A century ago, "a lot of people would not sleep in a house with a kitchen because of the danger of fire," Adamson said.

Adamson said he never intended for the cabin to be lived in following the renovations, but he thought it was important to retain and preserve "the land I live on and love," since it had been in his family for nearly two centuries.

"The thing I regret is that I did not care about what I had heard as a child from my grandmother," Adamson said. "At the time, I was more interested in baseball and horses."

That love of the land is one of the legacies that has been passed down to the successive generations, W.C.'s grandson, Will Adamson, said when he recently returned to Turin from his home in North Carolina for the burial of his uncle, Fred Adamson, who had his ashes scattered at the cabin.

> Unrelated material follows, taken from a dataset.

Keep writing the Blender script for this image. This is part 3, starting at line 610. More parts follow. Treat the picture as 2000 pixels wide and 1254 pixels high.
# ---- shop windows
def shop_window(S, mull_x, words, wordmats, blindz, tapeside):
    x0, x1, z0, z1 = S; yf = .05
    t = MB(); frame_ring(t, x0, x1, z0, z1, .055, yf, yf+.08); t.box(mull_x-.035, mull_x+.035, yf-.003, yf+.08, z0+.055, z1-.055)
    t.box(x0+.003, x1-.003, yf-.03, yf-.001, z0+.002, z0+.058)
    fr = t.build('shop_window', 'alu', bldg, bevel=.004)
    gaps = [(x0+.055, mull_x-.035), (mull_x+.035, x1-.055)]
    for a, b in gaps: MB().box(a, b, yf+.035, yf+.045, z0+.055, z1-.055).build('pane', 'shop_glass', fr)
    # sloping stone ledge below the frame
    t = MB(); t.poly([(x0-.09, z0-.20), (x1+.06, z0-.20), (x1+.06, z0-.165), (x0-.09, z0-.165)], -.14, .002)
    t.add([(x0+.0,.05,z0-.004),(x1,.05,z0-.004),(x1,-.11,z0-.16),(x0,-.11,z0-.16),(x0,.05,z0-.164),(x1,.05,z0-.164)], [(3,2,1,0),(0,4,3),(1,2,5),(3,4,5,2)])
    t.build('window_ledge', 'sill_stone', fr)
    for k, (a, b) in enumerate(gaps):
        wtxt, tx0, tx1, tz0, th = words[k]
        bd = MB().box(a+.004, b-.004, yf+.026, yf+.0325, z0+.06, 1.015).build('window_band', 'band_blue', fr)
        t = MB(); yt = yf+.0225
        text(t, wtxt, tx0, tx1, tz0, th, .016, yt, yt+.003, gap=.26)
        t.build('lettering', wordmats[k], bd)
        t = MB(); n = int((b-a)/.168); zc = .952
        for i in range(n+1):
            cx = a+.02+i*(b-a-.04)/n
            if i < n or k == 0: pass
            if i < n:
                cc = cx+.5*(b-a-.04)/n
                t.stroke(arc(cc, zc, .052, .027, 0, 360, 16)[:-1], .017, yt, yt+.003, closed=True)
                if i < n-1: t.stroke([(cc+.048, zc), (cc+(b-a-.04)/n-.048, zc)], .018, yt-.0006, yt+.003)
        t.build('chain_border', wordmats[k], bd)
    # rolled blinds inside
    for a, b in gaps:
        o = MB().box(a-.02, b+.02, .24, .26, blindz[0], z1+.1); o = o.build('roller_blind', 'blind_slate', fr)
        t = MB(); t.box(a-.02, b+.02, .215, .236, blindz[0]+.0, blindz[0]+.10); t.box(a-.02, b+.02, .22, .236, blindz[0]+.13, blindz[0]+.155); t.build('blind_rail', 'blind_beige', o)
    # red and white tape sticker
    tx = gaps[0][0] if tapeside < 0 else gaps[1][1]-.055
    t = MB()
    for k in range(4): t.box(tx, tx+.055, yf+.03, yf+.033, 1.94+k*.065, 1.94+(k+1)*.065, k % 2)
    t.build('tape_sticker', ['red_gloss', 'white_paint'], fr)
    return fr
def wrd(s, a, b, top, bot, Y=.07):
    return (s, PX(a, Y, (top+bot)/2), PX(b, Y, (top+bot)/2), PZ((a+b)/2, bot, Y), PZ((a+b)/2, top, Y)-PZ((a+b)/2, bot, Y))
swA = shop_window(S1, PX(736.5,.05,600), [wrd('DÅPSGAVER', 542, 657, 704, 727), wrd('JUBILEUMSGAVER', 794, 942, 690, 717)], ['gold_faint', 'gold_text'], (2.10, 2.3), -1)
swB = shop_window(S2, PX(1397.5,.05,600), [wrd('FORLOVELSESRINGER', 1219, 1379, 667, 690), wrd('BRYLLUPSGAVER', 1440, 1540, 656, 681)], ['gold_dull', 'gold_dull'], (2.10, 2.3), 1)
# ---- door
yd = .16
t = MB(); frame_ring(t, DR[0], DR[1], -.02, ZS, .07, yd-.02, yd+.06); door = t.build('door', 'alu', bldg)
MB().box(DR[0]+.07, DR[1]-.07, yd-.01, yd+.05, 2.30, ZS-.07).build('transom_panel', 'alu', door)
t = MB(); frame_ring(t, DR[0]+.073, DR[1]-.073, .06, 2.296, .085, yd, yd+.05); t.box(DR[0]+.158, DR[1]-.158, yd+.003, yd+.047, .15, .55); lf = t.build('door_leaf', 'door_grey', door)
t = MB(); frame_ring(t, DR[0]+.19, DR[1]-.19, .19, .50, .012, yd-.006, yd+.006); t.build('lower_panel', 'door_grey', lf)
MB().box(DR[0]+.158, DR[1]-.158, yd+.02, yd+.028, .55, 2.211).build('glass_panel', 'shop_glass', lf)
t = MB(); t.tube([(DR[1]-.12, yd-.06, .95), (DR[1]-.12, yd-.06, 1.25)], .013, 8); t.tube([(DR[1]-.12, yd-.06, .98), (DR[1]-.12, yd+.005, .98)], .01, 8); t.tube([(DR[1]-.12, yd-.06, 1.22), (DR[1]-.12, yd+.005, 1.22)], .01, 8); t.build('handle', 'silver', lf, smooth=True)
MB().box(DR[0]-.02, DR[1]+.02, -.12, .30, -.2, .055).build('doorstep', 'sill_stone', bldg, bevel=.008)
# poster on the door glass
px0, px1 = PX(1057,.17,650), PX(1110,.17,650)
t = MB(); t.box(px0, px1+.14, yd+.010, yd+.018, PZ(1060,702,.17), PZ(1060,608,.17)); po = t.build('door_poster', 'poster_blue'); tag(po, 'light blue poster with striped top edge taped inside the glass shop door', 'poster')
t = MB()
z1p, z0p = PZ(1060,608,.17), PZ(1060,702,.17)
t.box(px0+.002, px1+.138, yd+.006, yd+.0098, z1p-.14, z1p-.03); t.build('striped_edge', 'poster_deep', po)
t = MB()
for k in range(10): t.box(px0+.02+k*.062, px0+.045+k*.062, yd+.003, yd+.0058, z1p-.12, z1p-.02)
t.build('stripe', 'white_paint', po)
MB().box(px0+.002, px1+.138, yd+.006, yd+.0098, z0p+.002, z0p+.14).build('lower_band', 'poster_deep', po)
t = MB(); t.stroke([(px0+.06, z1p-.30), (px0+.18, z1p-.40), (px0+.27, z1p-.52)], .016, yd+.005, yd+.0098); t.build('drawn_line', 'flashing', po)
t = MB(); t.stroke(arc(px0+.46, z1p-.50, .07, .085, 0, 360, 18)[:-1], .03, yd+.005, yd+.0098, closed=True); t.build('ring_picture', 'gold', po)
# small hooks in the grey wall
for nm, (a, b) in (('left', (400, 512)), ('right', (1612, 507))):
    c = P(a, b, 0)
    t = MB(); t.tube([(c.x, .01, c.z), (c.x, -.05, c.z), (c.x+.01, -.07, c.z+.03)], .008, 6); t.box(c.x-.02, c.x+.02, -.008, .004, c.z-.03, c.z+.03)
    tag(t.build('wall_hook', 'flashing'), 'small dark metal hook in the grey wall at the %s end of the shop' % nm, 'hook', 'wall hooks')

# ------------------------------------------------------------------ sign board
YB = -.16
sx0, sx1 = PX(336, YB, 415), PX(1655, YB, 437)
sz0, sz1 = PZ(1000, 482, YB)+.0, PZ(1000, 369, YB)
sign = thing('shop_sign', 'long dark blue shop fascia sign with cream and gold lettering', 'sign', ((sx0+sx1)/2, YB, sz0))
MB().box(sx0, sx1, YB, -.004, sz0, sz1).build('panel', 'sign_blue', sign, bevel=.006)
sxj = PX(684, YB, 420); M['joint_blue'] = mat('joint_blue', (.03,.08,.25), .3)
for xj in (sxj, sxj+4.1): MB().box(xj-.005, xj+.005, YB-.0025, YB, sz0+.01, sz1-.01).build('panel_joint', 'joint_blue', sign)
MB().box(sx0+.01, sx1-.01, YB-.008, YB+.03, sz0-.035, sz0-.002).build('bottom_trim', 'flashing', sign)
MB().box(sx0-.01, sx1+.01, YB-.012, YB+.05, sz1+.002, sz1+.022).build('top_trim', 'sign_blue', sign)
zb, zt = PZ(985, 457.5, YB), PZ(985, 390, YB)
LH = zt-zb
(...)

"One of the things that was most important to my granddad was the land," Adamson said. "So many times when my dad was growing up, they would be next to destitute. But then they could lease some land out to a farmer or cut some timber, and they could make it through. There was always some way they could use the land to generate income and keep the family from being homeless. So the land was very important to him, and he tried to teach that to his sons."

In fact, the family may have adhered to their love of the land "a little too much."

"Times have changed," Adamson said, noting that neither he nor his brother live on the family land any longer.

"People are more transient and the land is not as important as it once was," he said.

"Still, it's been in the family for so long, you don't want to let it go," he said. "It's this ingrained feeling that this is where you're from. But we all know it's going to end up passing out of our hands at some point, with all the encroachment and development."

It's a change of events that W.C. Adamson had hoped to avoid. When the renovations were occurring, Adamson told the reporter he hoped the little cabin on the McIntosh Trail would "continue to stand for another 150 years."

"We are a part of the land," Adamson said, "as much as the rocks are."